Rule would clarify N.Y. judges' role in pro se cases

1/25/2013 COMMENTS (0)

By Daniel Wiessner

NEW YORK, Jan 25 (Reuters) - The New York State Office of Court Administration has proposed a rule that would authorize judges to make reasonable efforts to facilitate the ability of unrepresented litigants to have their matters fairly heard.

Section 100.3 of the state Code of Judicial Conduct currently lists 11 ethical requirements that judges must meet, including remaining neutral and refraining from making public comments about pending proceedings. The rule does not include any provisions related to pro se litigants.

The proposal, which was released on Thursday, would amend section 100.3 to read, "it is not a violation of this rule for a judge to make reasonable efforts to facilitate the ability of unrepresented litigants to have their matters fairly heard."

OCA is accepting public comments on the proposal through March 25.

The proposal was first recommended in May by Helaine Barnett, the chair of a state task force on access to civil legal services, in a letter to Chief Judge Jonathan Lippman.

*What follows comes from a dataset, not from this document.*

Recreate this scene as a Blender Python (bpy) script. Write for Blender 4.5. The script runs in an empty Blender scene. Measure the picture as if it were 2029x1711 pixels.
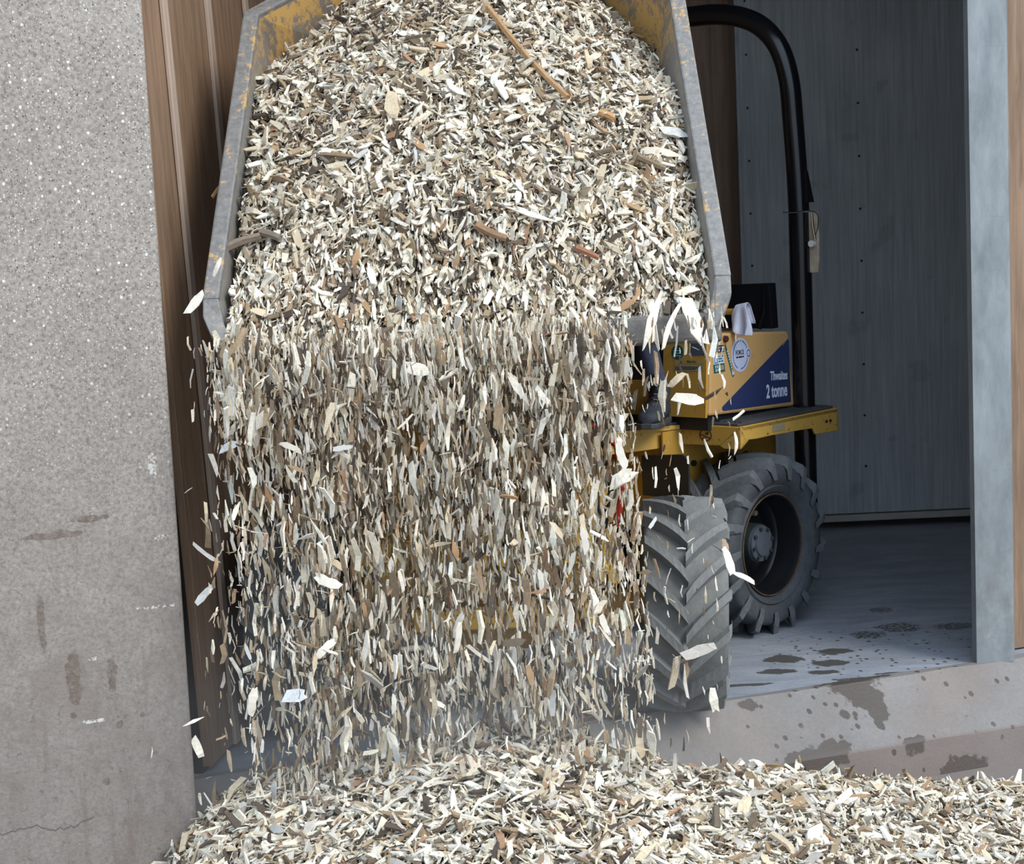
import bpy, bmesh, math, random
import numpy as np
from mathutils import Vector, Matrix, Euler

random.seed(7)
RNG = np.random.default_rng(11)
S = bpy.context.scene
COL = S.collection
R_ = math.radians

# ------------------------------------------------------------------ camera
cam_d = bpy.data.cameras.new('camera')
cam = bpy.data.objects.new('camera', cam_d)
COL.objects.link(cam)
PITCH, ROLL = R_(6.85), R_(2.6)
fw = Vector((0, math.cos(PITCH), -math.sin(PITCH)))
r0 = Vector((1, 0, 0))
u0 = Vector((0, math.sin(PITCH), math.cos(PITCH)))
rt = r0 * math.cos(ROLL) - u0 * math.sin(ROLL)
up = r0 * math.sin(ROLL) + u0 * math.cos(ROLL)
M = Matrix((rt, up, -fw)).transposed().to_4x4()
M.translation = Vector((0, 0, 1.73))
cam.matrix_world = M
cam_d.sensor_width = 36.0
cam_d.lens = 36.0 * 3540 / 2029
cam_d.clip_start = 0.05
S.camera = cam

# ------------------------------------------------------------------ exposure
S.view_settings.view_transform = 'Standard'
S.view_settings.look = 'None'
S.view_settings.gamma = 1.0
S.view_settings.use_curve_mapping = False
S.view_settings.exposure = 0.0

# ------------------------------------------------------------------ sky
wd = bpy.data.worlds.new('sky')
S.world = wd
wd.use_nodes = True
wn = wd.node_tree
wn.nodes.clear()
w_out = wn.nodes.new('ShaderNodeOutputWorld')
w_bg = wn.nodes.new('ShaderNodeBackground')
w_tc = wn.nodes.new('ShaderNodeTexCoord')
w_sx = wn.nodes.new('ShaderNodeSeparateXYZ')
w_cr = wn.nodes.new('ShaderNodeValToRGB')
w_mr = wn.nodes.new('ShaderNodeMapRange')
wn.links.new(w_tc.outputs['Generated'], w_sx.inputs[0])
wn.links.new(w_sx.outputs['Z'], w_mr.inputs['Value'])
w_mr.inputs['From Min'].default_value = -1
w_mr.inputs['From Max'].default_value = 1
wn.links.new(w_mr.outputs[0], w_cr.inputs[0])
cr = w_cr.color_ramp
cr.elements[0].position = 0.0
cr.elements[0].color = (0.22, 0.21, 0.20, 1)
cr.elements[1].position = 1.0
cr.elements[1].color = (0.80, 0.94, 1.12, 1)
for p_, c_ in ((0.495, (0.26, 0.26, 0.26, 1)), (0.505, (0.40, 0.47, 0.56, 1)), (0.65, (0.56, 0.67, 0.81, 1))):
    e_ = cr.elements.new(p_)
    e_.color = c_
wn.links.new(w_cr.outputs[0], w_bg.inputs['Color'])
w_bg.inputs['Strength'].default_value = 1.95
wn.links.new(w_bg.outputs[0], w_out.inputs[0])

# ------------------------------------------------------------------ soft hazy sun
sun_d = bpy.data.lights.new('hazy_sun', 'SUN')
sun = bpy.data.objects.new('hazy_sun', sun_d)
COL.objects.link(sun)
sun_d.energy = 2.15
sun_d.angle = R_(24)
sun_d.color = (1.0, 0.93, 0.82)
SUN_DIR = Vector((-0.74, 0.66, -0.85)).normalized()
sun.rotation_euler = SUN_DIR.to_track_quat('-Z', 'Y').to_euler()
sun.location = (3, -4, 8)


# ================================================================== material helpers
class NT:
    """small node-tree writer"""
    def __init__(s, name):
        s.m = bpy.data.materials.new(name)
        s.m.use_nodes = True
        s.t = s.m.node_tree
        s.b = s.t.nodes['Principled BSDF']
        s.tc = None

    def n(s, typ, **kw):
        nd = s.t.nodes.new(typ)
        for k, v in kw.items():
            if k == 'inp':
                for a, b in v.items():
                    if hasattr(b, 'is_output') or isinstance(b, bpy.types.NodeSocket):
                        s.t.links.new(b, nd.inputs[a])
                    else:
                        nd.inputs[a].default_value = b
            else:
                setattr(nd, k, v)
        return nd

    def co(s):
        if s.tc is None:
            s.tc = s.n('ShaderNodeTexCoord')
        return s.tc.outputs['Object']

    def scaled(s, sc):
        return s.n('ShaderNodeVectorMath', operation='MULTIPLY', inp={0: s.co(), 1: sc}).outputs[0]

    def noise(s, scale, detail=4, rough=0.6, vec=None, dist=0.0):
        return s.n('ShaderNodeTexNoise', inp={'Vector': vec or s.co(), 'Scale': scale, 'Detail': detail, 'Roughness': rough, 'Distortion': dist}).outputs['Fac']

    def ramp(s, fac, stops, interp='LINEAR'):
        nd = s.n('ShaderNodeValToRGB', inp={0: fac})
        r = nd.color_ramp
        r.interpolation = interp
        while len(r.elements) < len(stops):
            r.elements.new(0.5)
        for e, (p, c) in zip(r.elements, stops):
            e.position = p
            e.color = (c, c, c, 1) if isinstance(c, (int, float)) else (*c, 1)
        return nd.outputs[0]

    def math(s, op, a, b=0.0, clamp=False):
        return s.n('ShaderNodeMath', operation=op, use_clamp=clamp, inp={0: a, 1: b}).outputs[0]

    def mix(s, fac, a, b, blend='MIX'):
        nd = s.n('ShaderNodeMix', data_type='RGBA', blend_type=blend)
        for i, v in ((0, fac), (6, a), (7, b)):
            if isinstance(v, bpy.types.NodeSocket):
                s.t.links.new(v, nd.inputs[i])
            elif isinstance(v, tuple):
                nd.inputs[i].default_value = (*v, 1)
            else:
                nd.inputs[i].default_value = v
        return nd.outputs[2]

    def base(s, v):
        if isinstance(v, tuple):
            s.b.inputs['Base Color'].default_value = (*v, 1)
        else:
            s.t.links.new(v, s.b.inputs['Base Color'])

    def set(s, **kw):
        for k, v in kw.items():
            k = k.replace('_', ' ')
            if isinstance(v, bpy.types.NodeSocket):
                s.t.links.new(v, s.b.inputs[k])
            else:
                s.b.inputs[k].default_value = v

    def bump(s, h, strength=0.3, dist=0.01):
        nd = s.n('ShaderNodeBump', inp={'Height': h, 'Strength': strength, 'Distance': dist})
        s.t.links.new(nd.outputs[0], s.b.inputs['Normal'])

    def blobs(s, pts, wob=0.35, wscale=14.0):
        """irregular stains: pts = (x, y, z, radii) in the object's own coordinates"""
        nz = s.noise(wscale, 3, 0.6)
        nz = s.math('MULTIPLY', s.math('SUBTRACT', nz, 0.5), wob * 4)
        out = None
        for c, rad in pts:
            d = s.n('ShaderNodeVectorMath', operation='SUBTRACT', inp={0: s.co(), 1: c}).outputs[0]
            d = s.n('ShaderNodeVectorMath', operation='DIVIDE', inp={0: d, 1: rad}).outputs[0]
            l = s.n('ShaderNodeVectorMath', operation='LENGTH', inp={0: d}).outputs['Value']
            l = s.math('ADD', l, nz)
            v = s.n('ShaderNodeMapRange', inp={0: l, 1: 0.9, 2: 1.08, 3: 1.0, 4: 0.0}).outputs[0]
            out = v if out is None else s.math('MAXIMUM', out, v)
        return out


def plain(name, col, rough=0.6, metal=0.0, var=0.12, vscale=9.0, bump=0.0, spec=0.5):
    m = NT(name)
    nz = m.noise(vscale, 5)
    lo = tuple(c * (1 - var) for c in col)
    hi = tuple(min(1, c * (1 + var)) for c in col)
    m.base(m.ramp(nz, [(0.3, lo), (0.7, hi)]))
    m.set(Roughness=rough, Metallic=metal)
    m.b.inputs['Specular IOR Level'].default_value = spec
    if bump:
        m.bump(m.noise(vscale * 12, 3), bump, 0.004)
    return m.m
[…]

During a series of public hearings held last year, a number of judges expressed confusion over what steps they could take to aid unrepresented litigants without compromising their neutrality, Barnett wrote in the May 31 letter.

"We suggest the issuance of guidelines, including specific examples, that will help judges better understand the appropriate boundaries," wrote Barnett, the former president of the Legal Services Corporation.

In a 1990 opinion, the state Advisory Committee on Judicial Ethics said that judges may not give legal advice to pro se litigants and should advise them to speak to an attorney. The committee's opinions are not binding but may form the basis of disciplinary action against judges.

In her letter, Barnett said the proposed rule would bring New York in line with 25 states and the District of Columbia, which have adopted similar measures. Most are modeled on an American Bar Association rule that permits judges to make "reasonable accommodations" for pro se litigants.

South Dakota in 2006 became the first state to adopt a rule explicitly recognizing that judges may make reasonable accommodations for pro se litigants, according to the ABA.